─── Listing
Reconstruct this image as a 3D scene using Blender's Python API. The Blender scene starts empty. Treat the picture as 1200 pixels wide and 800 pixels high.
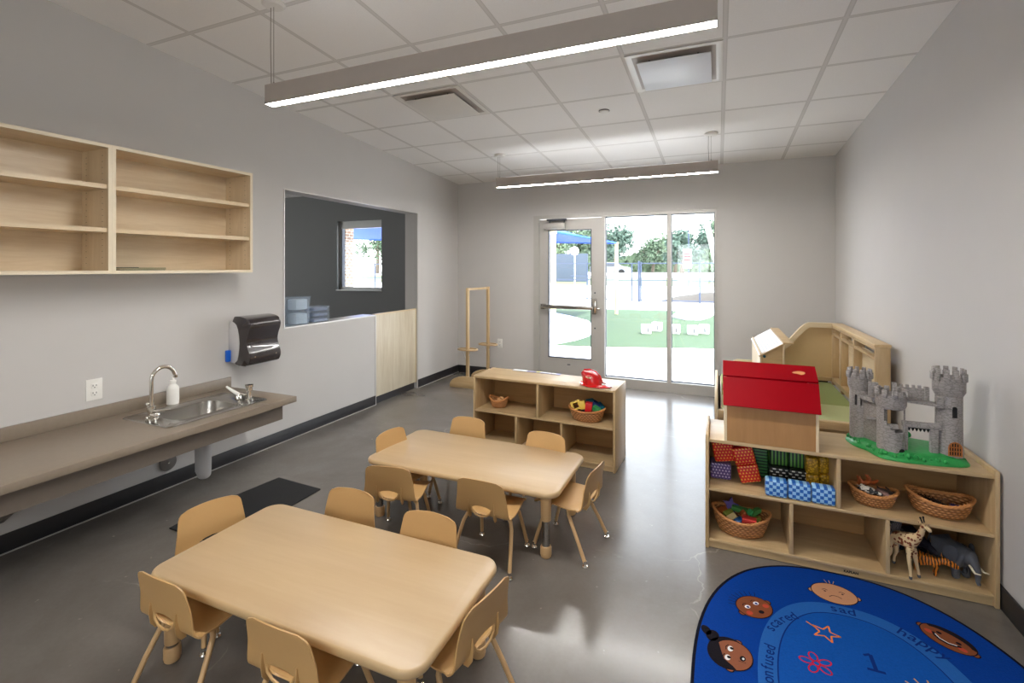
import bpy, bmesh, math, random
from mathutils import Vector, Matrix, noise
PI = math.pi
R = math.radians
SKY, SUN, EXPO, LED, UP = 2.4, 5, 1.44, 45, 1.2
scene = bpy.context.scene
COL = scene.collection
random.seed(7)

# ------------------------------------------------------------------ materials
def lin(c):
    out = []
    for v in c:
        v /= 255.0
        out.append(v / 12.92 if v <= 0.04045 else ((v + 0.055) / 1.055) ** 2.4)
    return tuple(out) + (1.0,)

def scl(c, k):
    return tuple(min(1, v * k) for v in c[:3]) + (1.0,)

class NT:
    def __init__(self, name):
        self.m = bpy.data.materials.new(name)
        self.m.use_nodes = True
        self.t = self.m.node_tree
        self.bsdf = self.t.nodes['Principled BSDF']
    def n(self, kind, **kw):
        nd = self.t.nodes.new(kind)
        for k, v in kw.items():
            if k in nd.bl_rna.properties.keys():
                setattr(nd, k, v)
            else:
                nd.inputs[k.replace('_', ' ')].default_value = v
        return nd
    def l(self, a, b):
        self.t.links.new(a, b)
    def setb(self, **kw):
        for k, v in kw.items():
            self.bsdf.inputs[k.replace('_', ' ')].default_value = v
    def coord(self, scale=(1, 1, 1), which='Object'):
        tc = self.n('ShaderNodeTexCoord')
        mp = self.n('ShaderNodeMapping')
        mp.inputs['Scale'].default_value = scale
        self.l(tc.outputs[which], mp.inputs['Vector'])
        return mp.outputs['Vector']
    def math(self, op, a, b=None, c=None):
        nd = self.t.nodes.new('ShaderNodeMath'); nd.operation = op
        for i, v in enumerate((a, b, c)):
            if v is None: continue
            if isinstance(v, (int, float)): nd.inputs[i].default_value = v
            else: self.l(v, nd.inputs[i])
        return nd.outputs[0]
    def mix(self, fac, a, b):
        nd = self.t.nodes.new('ShaderNodeMix'); nd.data_type = 'RGBA'
        for sock, v in ((nd.inputs[0], fac), (nd.inputs[6], a), (nd.inputs[7], b)):
            if isinstance(v, (tuple, list, float, int)): sock.default_value = v
            else: self.l(v, sock)
        return nd.outputs[2]
    def bump(self, h, strength=.2, dist=.01):
        b = self.n('ShaderNodeBump'); b.inputs['Strength'].default_value = strength
        b.inputs['Distance'].default_value = dist
        self.l(h, b.inputs['Height']); self.l(b.outputs[0], self.bsdf.inputs['Normal'])

def plain(name, rgb, rough=.5, metal=0, var=.06, scale=30, bump=0, coat=0, spec=.5):
    t = NT(name); c = lin(rgb)
    nz = t.n('ShaderNodeTexNoise'); nz.inputs['Scale'].default_value = scale
    t.l(t.coord(), nz.inputs['Vector'])
    col = t.mix(nz.outputs[0], scl(c, 1 - var), scl(c, 1 + var))
    t.l(col, t.bsdf.inputs['Base Color'])
    t.setb(Roughness=rough, Metallic=metal, Coat_Weight=coat, Specular_IOR_Level=spec)
    if bump: t.bump(nz.outputs[0], bump, .003)
    return t.m

def wood(name, rgb, rgb2, axis='X', rough=.4, sc=1.0, coat=.15, spec=.5):
    t = NT(name)
    s = {'X': (1.2, 14, 14), 'Y': (14, 1.2, 14), 'Z': (14, 14, 1.2)}[axis]
    v = t.coord(tuple(k * sc for k in s))
    n1 = t.n('ShaderNodeTexNoise'); n1.inputs['Scale'].default_value = 1.6
    n1.inputs['Detail'].default_value = 6; n1.inputs['Distortion'].default_value = .8
    t.l(v, n1.inputs['Vector'])
    n2 = t.n('ShaderNodeTexNoise'); n2.inputs['Scale'].default_value = 9
    t.l(v, n2.inputs['Vector'])
    f = t.math('ADD', t.math('MULTIPLY', n1.outputs[0], .75), t.math('MULTIPLY', n2.outputs[0], .25))
    r = t.n('ShaderNodeMapRange'); r.inputs[1].default_value = .35; r.inputs[2].default_value = .65
    t.l(f, r.inputs[0])
    t.l(t.mix(r.outputs[0], lin(rgb), lin(rgb2)), t.bsdf.inputs['Base Color'])
    t.setb(Roughness=rough, Coat_Weight=coat, Coat_Roughness=.3, Specular_IOR_Level=spec)
    t.bump(n2.outputs[0], .04, .002)
    return t.m

def emis(name, rgb, strength):
    t = NT(name)
    t.setb(Base_Color=lin(rgb), Emission_Color=lin(rgb), Emission_Strength=strength)
    return t.m

M = {}
M['wall'] = plain('painted_wall_gray', (201, 198, 195), .62, var=.015, scale=6, spec=.3)
M['dark_wall'] = plain('painted_wall_charcoal', (124, 122, 120), .7, var=.02, scale=5)
M['base'] = plain('rubber_baseboard', (40, 38, 40), .45)
M['trim'] = plain('aluminium_trim', (214, 212, 208), .35, metal=.4, var=.02)
M['frame'] = plain('door_frame_silver', (190, 187, 182), .45, metal=.35, var=.02)
M['gasket'] = plain('dark_gasket', (70, 74, 84), .5)
M['steel'] = plain('brushed_steel', (176, 172, 166), .24, metal=1, var=.04, scale=60)
M['chrome'] = plain('chrome', (225, 222, 216), .08, metal=1, var=.01)
M['darksteel'] = plain('dark_steel', (60, 58, 56), .35, metal=.6)
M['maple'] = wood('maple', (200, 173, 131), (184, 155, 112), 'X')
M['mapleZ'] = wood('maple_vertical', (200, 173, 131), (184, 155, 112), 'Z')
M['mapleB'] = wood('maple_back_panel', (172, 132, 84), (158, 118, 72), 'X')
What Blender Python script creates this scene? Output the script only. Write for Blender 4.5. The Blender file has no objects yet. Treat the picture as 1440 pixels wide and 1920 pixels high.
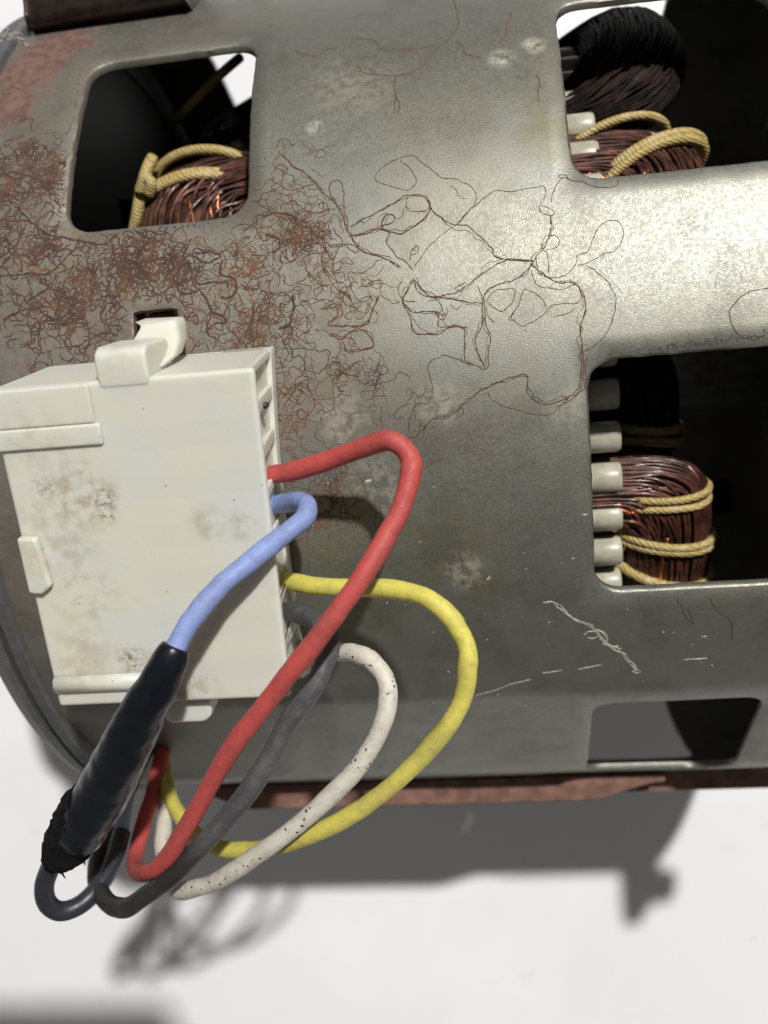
──────
In your copy of the records, include no pictures; repeat everything else exactly.

Reconstruct this image as a 3D scene using Blender's Python API. The Blender scene starts empty. Treat the picture as 1200 pixels wide and 800 pixels high.
import bpy, bmesh, math, random
from mathutils import Vector, Matrix, noise
PI = math.pi
R = math.radians
SKY, SUN, EXPO, LED, UP = 2.4, 5, 1.44, 45, 1.2
scene = bpy.context.scene
COL = scene.collection
random.seed(7)

# ------------------------------------------------------------------ materials
def lin(c):
    out = []
    for v in c:
        v /= 255.0
        out.append(v / 12.92 if v <= 0.04045 else ((v + 0.055) / 1.055) ** 2.4)
    return tuple(out) + (1.0,)

def scl(c, k):
    return tuple(min(1, v * k) for v in c[:3]) + (1.0,)

class NT:
    def __init__(self, name):
        self.m = bpy.data.materials.new(name)
        self.m.use_nodes = True
        self.t = self.m.node_tree
        self.bsdf = self.t.nodes['Principled BSDF']
    def n(self, kind, **kw):
        nd = self.t.nodes.new(kind)
        for k, v in kw.items():
            if k in nd.bl_rna.properties.keys():
                setattr(nd, k, v)
            else:
                nd.inputs[k.replace('_', ' ')].default_value = v
        return nd
    def l(self, a, b):
        self.t.links.new(a, b)
    def setb(self, **kw):
        for k, v in kw.items():
            self.bsdf.inputs[k.replace('_', ' ')].default_value = v
    def coord(self, scale=(1, 1, 1), which='Object'):
        tc = self.n('ShaderNodeTexCoord')
        mp = self.n('ShaderNodeMapping')
        mp.inputs['Scale'].default_value = scale
        self.l(tc.outputs[which], mp.inputs['Vector'])
        return mp.outputs['Vector']
    def math(self, op, a, b=None, c=None):
        nd = self.t.nodes.new('ShaderNodeMath'); nd.operation = op
        for i, v in enumerate((a, b, c)):
            if v is None: continue
            if isinstance(v, (int, float)): nd.inputs[i].default_value = v
            else: self.l(v, nd.inputs[i])
        return nd.outputs[0]
    def mix(self, fac, a, b):
        nd = self.t.nodes.new('ShaderNodeMix'); nd.data_type = 'RGBA'
        for sock, v in ((nd.inputs[0], fac), (nd.inputs[6], a), (nd.inputs[7], b)):
            if isinstance(v, (tuple, list, float, int)): sock.default_value = v
            else: self.l(v, sock)
        return nd.outputs[2]
    def bump(self, h, strength=.2, dist=.01):
        b = self.n('ShaderNodeBump'); b.inputs['Strength'].default_value = strength
        b.inputs['Distance'].default_value = dist
        self.l(h, b.inputs['Height']); self.l(b.outputs[0], self.bsdf.inputs['Normal'])

def plain(name, rgb, rough=.5, metal=0, var=.06, scale=30, bump=0, coat=0, spec=.5):
    t = NT(name); c = lin(rgb)
    nz = t.n('ShaderNodeTexNoise'); nz.inputs['Scale'].default_value = scale
    t.l(t.coord(), nz.inputs['Vector'])
    col = t.mix(nz.outputs[0], scl(c, 1 - var), scl(c, 1 + var))
    t.l(col, t.bsdf.inputs['Base Color'])
    t.setb(Roughness=rough, Metallic=metal, Coat_Weight=coat, Specular_IOR_Level=spec)
    if bump: t.bump(nz.outputs[0], bump, .003)
    return t.m

def wood(name, rgb, rgb2, axis='X', rough=.4, sc=1.0, coat=.15, spec=.5):
    t = NT(name)
    s = {'X': (1.2, 14, 14), 'Y': (14, 1.2, 14), 'Z': (14, 14, 1.2)}[axis]
    v = t.coord(tuple(k * sc for k in s))
    n1 = t.n('ShaderNodeTexNoise'); n1.inputs['Scale'].default_value = 1.6
    n1.inputs['Detail'].default_value = 6; n1.inputs['Distortion'].default_value = .8
    t.l(v, n1.inputs['Vector'])
    n2 = t.n('ShaderNodeTexNoise'); n2.inputs['Scale'].default_value = 9
    t.l(v, n2.inputs['Vector'])
    f = t.math('ADD', t.math('MULTIPLY', n1.outputs[0], .75), t.math('MULTIPLY', n2.outputs[0], .25))
    r = t.n('ShaderNodeMapRange'); r.inputs[1].default_value = .35; r.inputs[2].default_value = .65
    t.l(f, r.inputs[0])
    t.l(t.mix(r.outputs[0], lin(rgb), lin(rgb2)), t.bsdf.inputs['Base Color'])
    t.setb(Roughness=rough, Coat_Weight=coat, Coat_Roughness=.3, Specular_IOR_Level=spec)
    t.bump(n2.outputs[0], .04, .002)
    return t.m

def emis(name, rgb, strength):
    t = NT(name)
    t.setb(Base_Color=lin(rgb), Emission_Color=lin(rgb), Emission_Strength=strength)
    return t.m

M = {}
M['wall'] = plain('painted_wall_gray', (201, 198, 195), .62, var=.015, scale=6, spec=.3)
M['dark_wall'] = plain('painted_wall_charcoal', (124, 122, 120), .7, var=.02, scale=5)
M['base'] = plain('rubber_baseboard', (40, 38, 40), .45)
M['trim'] = plain('aluminium_trim', (214, 212, 208), .35, metal=.4, var=.02)
M['frame'] = plain('door_frame_silver', (190, 187, 182), .45, metal=.35, var=.02)
M['gasket'] = plain('dark_gasket', (70, 74, 84), .5)
M['steel'] = plain('brushed_steel', (176, 172, 166), .24, metal=1, var=.04, scale=60)
M['chrome'] = plain('chrome', (225, 222, 216), .08, metal=1, var=.01)
M['darksteel'] = plain('dark_steel', (60, 58, 56), .35, metal=.6)
M['maple'] = wood('maple', (200, 173, 131), (184, 155, 112), 'X')
M['mapleZ'] = wood('maple_vertical', (200, 173, 131), (184, 155, 112), 'Z')
M['mapleB'] = wood('maple_back_panel', (172, 132, 84), (158, 118, 72), 'X')
What Blender Python script creates this scene? Output the script only. Write for Blender 4.5. The Blender file has no objects yet. Treat the picture as 1440 pixels wide and 1920 pixels high.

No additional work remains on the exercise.